— BEGIN —
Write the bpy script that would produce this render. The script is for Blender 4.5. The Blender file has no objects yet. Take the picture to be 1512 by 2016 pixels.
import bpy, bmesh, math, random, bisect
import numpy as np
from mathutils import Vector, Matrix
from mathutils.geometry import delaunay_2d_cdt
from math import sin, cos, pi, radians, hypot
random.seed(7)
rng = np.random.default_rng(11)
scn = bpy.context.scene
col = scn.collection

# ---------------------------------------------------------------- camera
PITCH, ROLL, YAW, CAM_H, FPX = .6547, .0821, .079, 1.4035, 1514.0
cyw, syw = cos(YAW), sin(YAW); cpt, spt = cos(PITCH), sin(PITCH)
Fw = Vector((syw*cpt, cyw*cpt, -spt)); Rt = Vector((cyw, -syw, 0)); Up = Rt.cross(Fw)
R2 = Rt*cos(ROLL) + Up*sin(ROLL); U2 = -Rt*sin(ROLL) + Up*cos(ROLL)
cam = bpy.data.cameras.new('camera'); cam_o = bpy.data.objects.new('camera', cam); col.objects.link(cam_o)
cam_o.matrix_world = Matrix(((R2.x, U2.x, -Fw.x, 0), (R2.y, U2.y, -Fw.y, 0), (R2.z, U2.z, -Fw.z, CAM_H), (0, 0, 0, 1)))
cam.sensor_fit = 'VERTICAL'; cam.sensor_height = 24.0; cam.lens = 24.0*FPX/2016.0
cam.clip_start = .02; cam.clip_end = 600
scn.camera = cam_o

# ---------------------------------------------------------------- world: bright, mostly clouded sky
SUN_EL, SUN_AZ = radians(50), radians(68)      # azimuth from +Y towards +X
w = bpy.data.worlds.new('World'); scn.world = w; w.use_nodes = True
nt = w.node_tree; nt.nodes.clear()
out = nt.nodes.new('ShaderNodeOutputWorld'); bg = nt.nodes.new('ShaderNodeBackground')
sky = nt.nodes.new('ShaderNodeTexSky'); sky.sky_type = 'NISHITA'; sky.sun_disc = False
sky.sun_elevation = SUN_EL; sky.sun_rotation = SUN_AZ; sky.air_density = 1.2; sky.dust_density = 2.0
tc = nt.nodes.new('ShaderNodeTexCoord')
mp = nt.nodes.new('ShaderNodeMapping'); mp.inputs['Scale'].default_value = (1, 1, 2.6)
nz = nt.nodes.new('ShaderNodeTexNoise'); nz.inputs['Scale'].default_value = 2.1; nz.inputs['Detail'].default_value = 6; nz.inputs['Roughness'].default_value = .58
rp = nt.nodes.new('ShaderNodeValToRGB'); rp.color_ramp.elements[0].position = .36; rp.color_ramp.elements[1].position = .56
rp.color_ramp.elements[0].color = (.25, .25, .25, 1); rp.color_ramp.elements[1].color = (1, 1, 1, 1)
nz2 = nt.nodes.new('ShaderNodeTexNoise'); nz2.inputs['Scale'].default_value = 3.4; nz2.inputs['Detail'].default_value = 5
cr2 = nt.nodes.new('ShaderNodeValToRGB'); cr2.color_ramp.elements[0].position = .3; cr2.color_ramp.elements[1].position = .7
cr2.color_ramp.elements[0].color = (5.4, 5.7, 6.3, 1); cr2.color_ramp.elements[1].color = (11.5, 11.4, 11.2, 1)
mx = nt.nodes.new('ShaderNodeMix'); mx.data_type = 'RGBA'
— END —
§ **WHAT THE TASK ASKS**: Each line from the top of the material above through the line with "scn.camera = cam_o" must be echoed exactly, and no other line.

§ **RESULT FOR THIS TASK**:
Write the bpy script that would produce this render. The script is for Blender 4.5. The Blender file has no objects yet. Take the picture to be 1512 by 2016 pixels.
import bpy, bmesh, math, random, bisect
import numpy as np
from mathutils import Vector, Matrix
from mathutils.geometry import delaunay_2d_cdt
from math import sin, cos, pi, radians, hypot
random.seed(7)
rng = np.random.default_rng(11)
scn = bpy.context.scene
col = scn.collection

# ---------------------------------------------------------------- camera
PITCH, ROLL, YAW, CAM_H, FPX = .6547, .0821, .079, 1.4035, 1514.0
cyw, syw = cos(YAW), sin(YAW); cpt, spt = cos(PITCH), sin(PITCH)
Fw = Vector((syw*cpt, cyw*cpt, -spt)); Rt = Vector((cyw, -syw, 0)); Up = Rt.cross(Fw)
R2 = Rt*cos(ROLL) + Up*sin(ROLL); U2 = -Rt*sin(ROLL) + Up*cos(ROLL)
cam = bpy.data.cameras.new('camera'); cam_o = bpy.data.objects.new('camera', cam); col.objects.link(cam_o)
cam_o.matrix_world = Matrix(((R2.x, U2.x, -Fw.x, 0), (R2.y, U2.y, -Fw.y, 0), (R2.z, U2.z, -Fw.z, CAM_H), (0, 0, 0, 1)))
cam.sensor_fit = 'VERTICAL'; cam.sensor_height = 24.0; cam.lens = 24.0*FPX/2016.0
cam.clip_start = .02; cam.clip_end = 600
scn.camera = cam_o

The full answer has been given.